Tagliabue fought back, saying, “I think things that Bryant Gumbel said about (Upshaw) and the owners are about as uninformed as anything I’ve read or heard in a long, long time.” And that is understandable.

That Tagliabue even took a moment to suggest Gumbel’s job with the NFL Network could be in jeopardy because of those comments was weak, petty and the epitome of modern-day bully tactics, regardless of the fact that Gumbel’s ouster no longer appears to be a reality.

These are troubling times, folks. Not as troubling as they are at other places in this world, but troubling nonetheless.

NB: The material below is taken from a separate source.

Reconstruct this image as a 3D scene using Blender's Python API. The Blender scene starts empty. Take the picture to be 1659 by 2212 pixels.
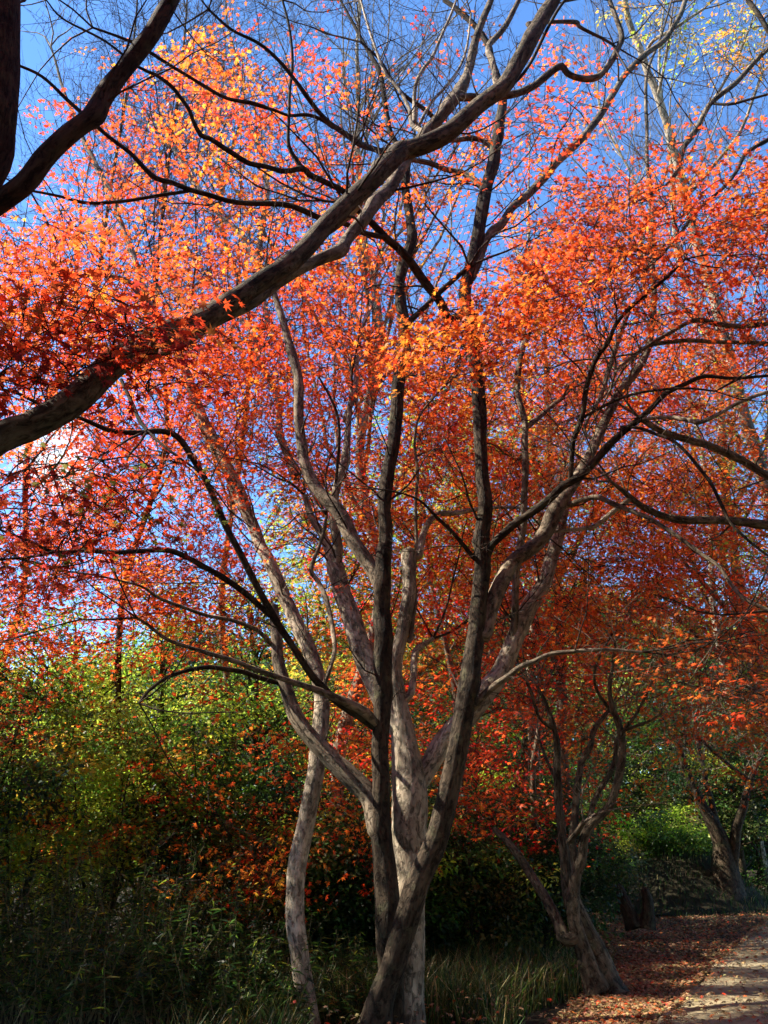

When a network joins with the league commissioner to entertain the possibility of dismissing one of the most accomplished journalists of our time, it displays the corrosive elements growing by the day, designed specifically to keep us uninformed and controlled.

At all cost.

To be fair, Gumbel may have failed to provide the necessary dissertation on the NFL’s history in collective bargaining and, therefore, may have missed a few things.

He may have failed to mention that the NFL salary cap has escalated from nearly $35 million in 1989 to $102 million in 2006. And that the players are now afforded 59.5 percent of total league revenue. Most of us wouldn’t even attempt to argue how incendiary it is to call one human being another’s “pet.”

Yet I still find myself wondering what Tagliabue was talking about.

It was Tagliabue, scheduled to officially leave the commissioner’s office on Sept. 1, who called Gumbel’s statements “uninformed.” Tagliabue said he planned to talk with Goodell and executives at the NFL Network. Tagliabue publicly intimated that Gumbel’s job could be in jeopardy because of his disparaging remarks.

So why hasn’t Tagliabue explained what Gumbel was wrong about?

One can sit here and say Gumbel never should have opened his mouth. The idiots among us may argue that Gumbel had an agenda, that he needed attention despite having a multitude of platforms at his disposal over the last few decades.

The bigger issue, though, is this: If the Tagliabues of the world can get away with considering such actions against a man of Gumbel’s stature, what exactly does that mean for the rest of us?

What does that mean for the journalist in hot pursuit of the truth? Or the viewer starving for it?

If Tagliabue had his way, you’d see Gumbel but hear the commissioner’s voice.

How’s that for objective entertainment?